→ **DIRECTIVE**: Each line from the top of the listing through the one holding "COL = SC.collection" should be restated word for word, with nothing added and no pictures.

= = = = =

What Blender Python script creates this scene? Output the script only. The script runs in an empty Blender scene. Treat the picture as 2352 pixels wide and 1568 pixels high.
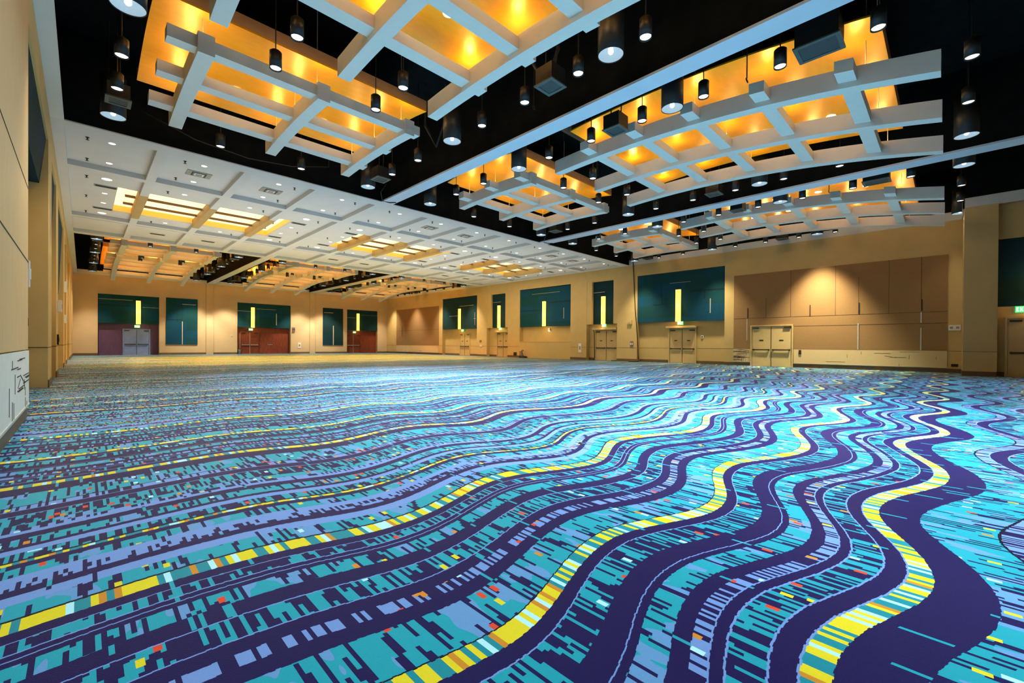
import bpy, math, random
from mathutils import Matrix, Vector
random.seed(7)
SC = bpy.context.scene
COL = SC.collection

# ------------------------------------------------------------------ helpers
def lin(c):
    return c/12.92 if c <= 0.04045 else ((c+0.055)/1.055)**2.4
def rgb(r, g, b):
    return (lin(r/255), lin(g/255), lin(b/255), 1.0)

def new_mat(name):
    m = bpy.data.materials.new(name); m.use_nodes = True
    nt = m.node_tree; nt.nodes.clear()
    out = nt.nodes.new('ShaderNodeOutputMaterial')
    b = nt.nodes.new('ShaderNodeBsdfPrincipled')
    nt.links.new(b.outputs[0], out.inputs[0])
    return m, nt, b

def paint(name, col, rough=0.6, metal=0.0, var=0.08, scale=3.0, spec=0.4, stretch=None, bump=0.0):
    m, nt, b = new_mat(name)
    b.inputs['Roughness'].default_value = rough
    b.inputs['Metallic'].default_value = metal
    b.inputs['Specular IOR Level'].default_value = spec
    tc = nt.nodes.new('ShaderNodeTexCoord')
    n = nt.nodes.new('ShaderNodeTexNoise'); n.inputs['Scale'].default_value = scale; n.inputs['Detail'].default_value = 4
    if stretch:
        mp = nt.nodes.new('ShaderNodeMapping'); mp.inputs['Scale'].default_value = stretch
        nt.links.new(tc.outputs['Object'], mp.inputs[0]); nt.links.new(mp.outputs[0], n.inputs['Vector'])
    else:
        nt.links.new(tc.outputs['Object'], n.inputs['Vector'])
    r = nt.nodes.new('ShaderNodeValToRGB')
    r.color_ramp.elements[0].position = 0.3; r.color_ramp.elements[1].position = 0.7
    r.color_ramp.elements[0].color = tuple(c*(1-var) for c in col[:3])+(1,)
    r.color_ramp.elements[1].color = tuple(min(1, c*(1+var)) for c in col[:3])+(1,)
    nt.links.new(n.outputs['Fac'], r.inputs[0]); nt.links.new(r.outputs[0], b.inputs['Base Color'])
    if bump:
        bp = nt.nodes.new('ShaderNodeBump'); bp.inputs['Strength'].default_value = bump
        nt.links.new(n.outputs['Fac'], bp.inputs['Height']); nt.links.new(bp.outputs[0], b.inputs['Normal'])
    return m

def glow(name, col, strength, base=None):
    m, nt, b = new_mat(name)
    b.inputs['Base Color'].default_value = base or col
    b.inputs['Emission Color'].default_value = col
    b.inputs['Emission Strength'].default_value = strength
    return m

class MB:
    def __init__(s): s.v = []; s.f = []
    def quad(s, a, b, c, d):
        i = len(s.v); s.v += [a, b, c, d]; s.f.append((i, i+1, i+2, i+3)); return s
    def hexa(s, p):            # p: 4 bottom + 4 top, same winding
        i = len(s.v); s.v += p
        s.f += [(i+3, i+2, i+1, i), (i+4, i+5, i+6, i+7)]
        for k in range(4):
            j = (k+1) % 4; s.f.append((i+k, i+j, i+4+j, i+4+k))
        return s
    def box(s, x0, x1, y0, y1, z0, z1):
        x0, x1 = min(x0, x1), max(x0, x1); y0, y1 = min(y0, y1), max(y0, y1); z0, z1 = min(z0, z1), max(z0, z1)
        return s.hexa([(x0,y0,z0),(x1,y0,z0),(x1,y1,z0),(x0,y1,z0),(x0,y0,z1),(x1,y0,z1),(x1,y1,z1),(x0,y1,z1)])
    def tube(s, pts, r, n=8, caps=True):
        pts = [Vector(p) for p in pts]; rings = []
        for k, p in enumerate(pts):
            a = pts[max(k-1, 0)]; b = pts[min(k+1, len(pts)-1)]
            d = (b-a).normalized(); u = d.orthogonal().normalized()
            if abs(d.z) < 0.95: u = d.cross(Vector((0,0,1))).normalized()
            else: u = Vector((1,0,0))
            w = d.cross(u).normalized(); u = w.cross(d)
            rr = r[k] if isinstance(r, (list, tuple)) else r
            i = len(s.v)
            for q in range(n):
                t = 2*math.pi*q/n
                s.v.append(tuple(p+u*rr*math.cos(t)+w*rr*math.sin(t)))
            rings.append(i)
        for a, b in zip(rings, rings[1:]):
            for q in range(n):
                s.f.append((a+q, a+(q+1) % n, b+(q+1) % n, b+q))
        if caps:
            s.f.append(tuple(reversed(range(rings[0], rings[0]+n)))); s.f.append(tuple(range(rings[-1], rings[-1]+n)))
        return s
    def lathe(s, prof, n=24, cx=0, cy=0):        # prof: (r, z) list, open surface
        rings = []
        for r, z in prof:
            i = len(s.v)
            for q in range(n):
                t = 2*math.pi*q/n; s.v.append((cx+r*math.cos(t), cy+r*math.sin(t), z))
            rings.append(i)
        for a, b in zip(rings, rings[1:]):
            for q in range(n):
                s.f.append((a+q, a+(q+1) % n, b+(q+1) % n, b+q))
        return s
    def disc(s, r, z, n=24, cx=0, cy=0, down=True):
        i = len(s.v)
        for q in range(n):
            t = 2*math.pi*q/n; s.v.append((cx+r*math.cos(t), cy+r*math.sin(t), z))
        f = tuple(range(i, i+n)); s.f.append(tuple(reversed(f)) if down else f); return s
    def build(s, name, mat, parent=None, origin=None, smooth=False):
        if origin is None:
            if parent is not None: origin = ORG[parent.name]
            else:
                xs = [p[0] for p in s.v]; ys = [p[1] for p in s.v]; zs = [p[2] for p in s.v]
                origin = ((min(xs)+max(xs))/2, (min(ys)+max(ys))/2, min(zs))
        me = bpy.data.meshes.new(name)
        me.from_pydata([(p[0]-origin[0], p[1]-origin[1], p[2]-origin[2]) for p in s.v], [], s.f)
        me.materials.append(mat)
        if smooth:
            me.polygons.foreach_set('use_smooth', [True]*len(me.polygons))
        me.update()
        o = bpy.data.objects.new(name, me); COL.objects.link(o)
        if parent is not None: o.parent = parent
        else: o.location = origin
        ORG[o.name] = origin
        return o
ORG = {}

def tag(o, label, cat, group=None, kind=None):
    o['label'] = label; o['category'] = cat
    if group: o['group'] = group
    if kind: o['kind'] = kind
    return o
def struct(o): o['kind'] = 'structure'; return o
def empty(name, loc):
    o = bpy.data.objects.new(name, None); COL.objects.link(o); o.location = loc
    o.empty_display_size = 0.2; ORG[o.name] = tuple(loc); return o
def copy_tree(o, loc):
    c = o.copy(); COL.objects.link(c); c.location = loc; ORG[c.name] = tuple(loc)
    for ch in list(o.children):
        d = ch.copy(); COL.objects.link(d); d.parent = c
        for g in list(ch.children):
            e = g.copy(); COL.objects.link(e); e.parent = d
    return c
ORD = ['first','second','third','fourth','fifth','sixth','seventh','eighth','ninth','tenth','eleventh','twelfth']

# ------------------------------------------------------------------ dimensions
XL, XR, YB, YN = -0.65, 29.8, 54.65, -7.0
ZC, ZD = 7.35, 9.9                   # ceiling plane, black deck
Y1, Y2 = 17.32, 34.8                 # white coffered strip
CX = [4.3, 14.57, 24.83]             # bay centres
BEAM = [(9.17, 9.70), (19.45, 20.10)]
MIR = 52.1                           # far ceiling mirrors the near one
BAYN = ['left', 'middle', 'right']

# ------------------------------------------------------------------ materials
M = {}
M['wall'] = paint('wall_paint', rgb(202,172,112), 0.65, var=0.05, scale=1.2)
M['wall_b'] = paint('wall_paint_back', rgb(200,176,138), 0.65, var=0.05, scale=1.0)
M['base'] = paint('baseboard_vinyl', rgb(105,82,58), 0.5, var=0.08, scale=8)
M['white'] = paint('ceiling_white', rgb(214,212,206), 0.6, var=0.02, scale=2)
M['strip'] = paint('ceiling_strip_white', rgb(205,205,202), 0.7, var=0.025, scale=1.5)
M['rib'] = paint('rib_white', rgb(222,218,208), 0.55, var=0.02, scale=5)
M['beam'] = paint('beam_white', rgb(205,215,225), 0.5, var=0.02, scale=2)
M['black'] = paint('deck_black', rgb(14,15,15), 0.9, var=0.4, scale=2.5, spec=0.1)
M['blackmetal'] = paint('black_metal', rgb(30,29,28), 0.45, var=0.1, scale=20, spec=0.4)
M['blackbox'] = paint('black_cabinet', rgb(26,27,27), 0.6, var=0.2, scale=12)
M['grille'] = paint('speaker_grille', rgb(58,66,66), 0.6, var=0.4, scale=120)
M['rimdark'] = paint('rim_dark', rgb(78,88,84), 0.5, var=0.15, scale=10)
M['duct'] = paint('duct_dark', rgb(40,40,30), 0.7, var=0.4, scale=4)
def teal_mat(name, c1, c2):
    m, nt, b = new_mat(name)
    b.inputs['Roughness'].default_value = 0.85; b.inputs['Specular IOR Level'].default_value = 0.2
    tc = nt.nodes.new('ShaderNodeNewGeometry'); sp = nt.nodes.new('ShaderNodeSeparateXYZ'); nt.links.new(tc.outputs['Position'], sp.inputs[0])
    ad = nt.nodes.new('ShaderNodeMath'); ad.operation = 'ADD'; nt.links.new(sp.outputs[0], ad.inputs[0]); nt.links.new(sp.outputs[1], ad.inputs[1])
    cb = nt.nodes.new('ShaderNodeCombineXYZ'); nt.links.new(ad.outputs[0], cb.inputs[0]); nt.links.new(sp.outputs[2], cb.inputs[1])
    br = nt.nodes.new('ShaderNodeTexBrick'); br.offset = 0.37; br.inputs['Scale'].default_value = 1.0
    br.inputs['Brick Width'].default_value = 2.3; br.inputs['Row Height'].default_value = 0.82; br.inputs['Mortar Size'].default_value = 0.006
    br.inputs['Color1'].default_value = c1; br.inputs['Color2'].default_value = c2; br.inputs['Mortar'].default_value = tuple(c*0.6 for c in c1[:3])+(1,)
    br.inputs['Bias'].default_value = -0.2
    nt.links.new(cb.outputs[0], br.inputs['Vector'])
    n = nt.nodes.new('ShaderNodeTexNoise'); n.inputs['Scale'].default_value = 60; nt.links.new(cb.outputs[0], n.inputs['Vector'])
    mx = nt.nodes.new('ShaderNodeMix'); mx.data_type = 'RGBA'; mx.blend_type = 'MULTIPLY'; mx.inputs[0].default_value = 0.25
    nt.links.new(br.outputs['Color'], mx.inputs[6]); nt.links.new(n.outputs['Color'], mx.inputs[7]); nt.links.new(mx.outputs[2], b.inputs['Base Color'])
    return m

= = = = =

→ **THE ANSWER**:
What Blender Python script creates this scene? Output the script only. The script runs in an empty Blender scene. Treat the picture as 2352 pixels wide and 1568 pixels high.
import bpy, math, random
from mathutils import Matrix, Vector
random.seed(7)
SC = bpy.context.scene
COL = SC.collection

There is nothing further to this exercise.